Downing describes his company as an outsourced IT department.

"Instead of hiring IT personnel, businesses who don't want to do that, either strategically or because they're not there yet, hire us to really take care of the technology, soup to nuts," he said. "We provide the equipment, we provide the service, and the IT strategy. We focus on security, disaster recovery, preventative maintenance, network management and help desk support.

"We like to take the technology off their plate so they can focus on really fulfilling their organization's mission. That's what gets me excited - being able to help clients achieve their goals."

Despite the company's success, Downing said "there's never been a point where I thought we've made it."

"I think as soon as you feel you've made it, you have a problem," he added. "There's a lot more that I see that we could be doing. You can always be better. We can always serve our clients better. That's one of the things that keeps us motivated."

Downing also pushed out of his comfort zone when he was a student at ODU. He came to the University as "a nervous public speaker." So he took Sandra Jo Washington's advanced public speaking class.

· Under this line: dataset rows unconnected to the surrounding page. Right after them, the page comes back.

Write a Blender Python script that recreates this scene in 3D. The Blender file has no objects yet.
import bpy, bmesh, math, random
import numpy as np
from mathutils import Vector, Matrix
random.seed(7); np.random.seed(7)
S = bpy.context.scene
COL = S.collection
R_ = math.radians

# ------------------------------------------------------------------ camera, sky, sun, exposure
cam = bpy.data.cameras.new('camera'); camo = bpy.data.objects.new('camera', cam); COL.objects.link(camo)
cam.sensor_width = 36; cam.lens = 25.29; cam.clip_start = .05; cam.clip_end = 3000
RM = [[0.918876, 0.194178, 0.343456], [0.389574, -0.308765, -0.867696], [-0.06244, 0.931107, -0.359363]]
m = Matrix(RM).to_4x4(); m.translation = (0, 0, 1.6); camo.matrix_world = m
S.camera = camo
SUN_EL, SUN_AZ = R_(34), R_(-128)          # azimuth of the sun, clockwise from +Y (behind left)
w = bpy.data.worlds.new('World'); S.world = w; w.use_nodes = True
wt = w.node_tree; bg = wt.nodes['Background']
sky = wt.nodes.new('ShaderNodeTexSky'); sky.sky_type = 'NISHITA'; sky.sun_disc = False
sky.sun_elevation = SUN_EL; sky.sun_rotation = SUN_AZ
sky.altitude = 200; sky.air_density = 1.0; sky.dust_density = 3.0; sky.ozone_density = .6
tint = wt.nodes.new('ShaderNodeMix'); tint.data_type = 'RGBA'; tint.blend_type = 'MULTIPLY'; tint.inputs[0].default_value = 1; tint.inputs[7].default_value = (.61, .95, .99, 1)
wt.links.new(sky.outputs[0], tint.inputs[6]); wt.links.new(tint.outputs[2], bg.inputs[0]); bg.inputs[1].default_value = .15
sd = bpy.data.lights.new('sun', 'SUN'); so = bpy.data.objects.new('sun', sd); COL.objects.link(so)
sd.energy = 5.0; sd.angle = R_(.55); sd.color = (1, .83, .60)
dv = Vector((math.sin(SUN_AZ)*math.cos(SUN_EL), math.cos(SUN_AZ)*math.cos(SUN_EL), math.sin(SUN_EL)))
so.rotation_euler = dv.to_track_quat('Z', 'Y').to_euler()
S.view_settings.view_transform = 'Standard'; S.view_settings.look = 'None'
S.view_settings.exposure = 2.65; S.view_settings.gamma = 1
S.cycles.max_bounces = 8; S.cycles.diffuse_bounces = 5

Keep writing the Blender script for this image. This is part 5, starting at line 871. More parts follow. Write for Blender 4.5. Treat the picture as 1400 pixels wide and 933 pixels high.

"She was absolutely fantastic," Downing said. "I really decided to get a minor degree in communications largely because of her, just because whether it's at work or in your interpersonal relationships, that's such a big deal.

"I still share a lot of the principles I learned from her in communications with my team."

He also cited the capstone classes taught by then-Honors College Dean Louis H. Henry, which he called "eye-opening."

As for advice to budding entrepreneurs, he urges them to be daring.

"I think a lot of people don't take enough risks," he said. "It doesn't mean you have to know everything, because you can talk yourself out of doing that forever. I mean, we didn't know anything when we started. I think it's important to take action, but I think along the way you've got to always keep learning."